Southeastern Section - 74th Annual Meeting - 2025

Paper No. 10-5
Presentation Time: 11:30 AM

FROM COLLISION TO EXTENSION: THE TIMING OF EXHUMATION, UPLIFT AND RIFTING IN VIRGINIA’S EASTERN PIEDMONT


BAILEY, Christopher1, FOSTER-BARIL, Zachary2, MCALEER, Ryan3, DUKE, Hope J.1 and STOCKLI, Daniel4, (1)Department of Geology, William & Mary, Williamsburg, VA 23187, (2)Department of Earth and Planetary Sciences, Jackson School of Geosciences, University of Texas at Austin, Austin, TX 78712, (3)US Geological Survey, Florence Bascom Science Center, 12201 Sunrise Valley Dr, Reston, VA 20192-0002, (4)Department of Earth and Planetary Sciences, University of Texas at Austin, Austin, TX 78712

The structural architecture of the central Appalachian Piedmont developed by collisional tectonics, crustal thickening and terrane accretion during the late Paleozoic, but the region was then exhumed and uplifted by continental extension and rift basin formation in the early Mesozoic. We report new thermochronology data (U-Pb zircon, rutile, apatite; (U-Th)/ He zircon; Ar-Ar hornblende, muscovite, K-feldspar) from the enigmatic Goochland Terrane, the Hylas Zone, and the Taylorsville Mesozoic basin in the Eastern Piedmont of Virginia.
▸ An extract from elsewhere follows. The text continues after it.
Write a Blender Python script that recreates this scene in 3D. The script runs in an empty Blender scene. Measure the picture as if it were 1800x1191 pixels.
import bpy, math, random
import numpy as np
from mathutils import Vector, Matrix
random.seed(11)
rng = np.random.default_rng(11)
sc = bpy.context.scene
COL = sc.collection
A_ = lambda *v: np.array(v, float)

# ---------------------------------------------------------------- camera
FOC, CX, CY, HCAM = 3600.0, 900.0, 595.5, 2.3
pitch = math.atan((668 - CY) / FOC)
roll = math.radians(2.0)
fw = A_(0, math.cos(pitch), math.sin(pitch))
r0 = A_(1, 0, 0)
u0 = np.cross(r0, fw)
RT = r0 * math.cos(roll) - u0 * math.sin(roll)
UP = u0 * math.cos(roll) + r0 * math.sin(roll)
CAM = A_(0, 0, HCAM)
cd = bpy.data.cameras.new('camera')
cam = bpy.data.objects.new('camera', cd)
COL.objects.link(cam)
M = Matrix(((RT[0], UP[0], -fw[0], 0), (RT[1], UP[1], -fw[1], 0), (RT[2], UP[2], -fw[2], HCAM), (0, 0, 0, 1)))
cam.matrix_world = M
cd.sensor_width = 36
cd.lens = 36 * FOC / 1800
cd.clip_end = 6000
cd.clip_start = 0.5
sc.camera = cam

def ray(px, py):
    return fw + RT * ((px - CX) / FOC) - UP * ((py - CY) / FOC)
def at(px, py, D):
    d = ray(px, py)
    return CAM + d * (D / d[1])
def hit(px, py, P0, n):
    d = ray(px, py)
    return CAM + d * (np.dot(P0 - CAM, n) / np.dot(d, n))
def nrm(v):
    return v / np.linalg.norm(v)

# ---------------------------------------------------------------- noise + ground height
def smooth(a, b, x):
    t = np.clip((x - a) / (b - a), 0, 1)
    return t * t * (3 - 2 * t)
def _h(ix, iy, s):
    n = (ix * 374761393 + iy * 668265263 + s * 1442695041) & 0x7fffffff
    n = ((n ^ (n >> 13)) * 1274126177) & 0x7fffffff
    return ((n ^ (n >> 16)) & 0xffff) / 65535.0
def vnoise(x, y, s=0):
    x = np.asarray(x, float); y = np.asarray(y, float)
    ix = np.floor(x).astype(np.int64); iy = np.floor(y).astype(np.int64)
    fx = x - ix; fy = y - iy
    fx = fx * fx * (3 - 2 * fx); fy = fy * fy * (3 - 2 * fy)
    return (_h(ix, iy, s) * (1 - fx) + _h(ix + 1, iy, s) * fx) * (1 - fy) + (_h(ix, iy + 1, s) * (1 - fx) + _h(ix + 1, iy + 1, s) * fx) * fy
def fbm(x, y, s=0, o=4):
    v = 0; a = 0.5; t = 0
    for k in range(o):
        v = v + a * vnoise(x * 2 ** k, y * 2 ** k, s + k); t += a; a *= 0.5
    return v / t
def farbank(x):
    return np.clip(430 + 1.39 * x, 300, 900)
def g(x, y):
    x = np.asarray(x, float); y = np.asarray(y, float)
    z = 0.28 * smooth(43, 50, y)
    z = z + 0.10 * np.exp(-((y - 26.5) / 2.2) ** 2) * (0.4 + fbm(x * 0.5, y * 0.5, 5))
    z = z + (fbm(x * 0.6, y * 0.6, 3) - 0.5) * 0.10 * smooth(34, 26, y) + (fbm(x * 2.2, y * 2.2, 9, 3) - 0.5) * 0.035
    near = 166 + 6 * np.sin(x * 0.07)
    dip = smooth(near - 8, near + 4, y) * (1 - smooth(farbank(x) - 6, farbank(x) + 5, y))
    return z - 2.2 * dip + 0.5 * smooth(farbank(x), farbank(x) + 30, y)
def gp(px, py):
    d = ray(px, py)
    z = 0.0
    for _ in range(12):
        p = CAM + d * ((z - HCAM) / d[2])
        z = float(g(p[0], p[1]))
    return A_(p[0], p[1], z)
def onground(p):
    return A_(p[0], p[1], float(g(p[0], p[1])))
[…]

The Goochland Terrane consists of disparate Mesoproterozoic and early Paleozoic lithologic elements that record different thermal histories until they were juxtaposed during the Alleghanian (~300 Ma). The Goochland Terrane cooled through 350 to 400˚ C between 230 and 270 Ma, and rapid exhumation of the Taylorsville Mesozoic basin’s footwall commenced prior to 225 Ma. Zircon (U-Th)/He ages across the Goochland Terrane are variable and range from 175 to 225 Ma with a younging trend towards the Mesozoic basin. Pseudotachylite veins are exposed in the damage zone of the Fork Church normal fault, the bounding structure at the western edge Taylorsville basin (half graben). Micro-coring of pseudotachylite veins, followed by step-heating analysis yielded Ar isotopic ages of 210 to 218 Ma which are interpreted as the crystallization age K-feldspar, glass and minor biotite from the pseudotachylite melt and consequently the time of seismic activity on this basin-bounding fault. Footwall rocks, including both the basin sediments and the Piedmont basement, were reburied well into the Jurassic. Thermochronological data from the Virginia’s eastern Piedmont is consistent with rapid exhumation at the onset of crustal extension in the Mesozoic rather than orogenic collapse during the Permian.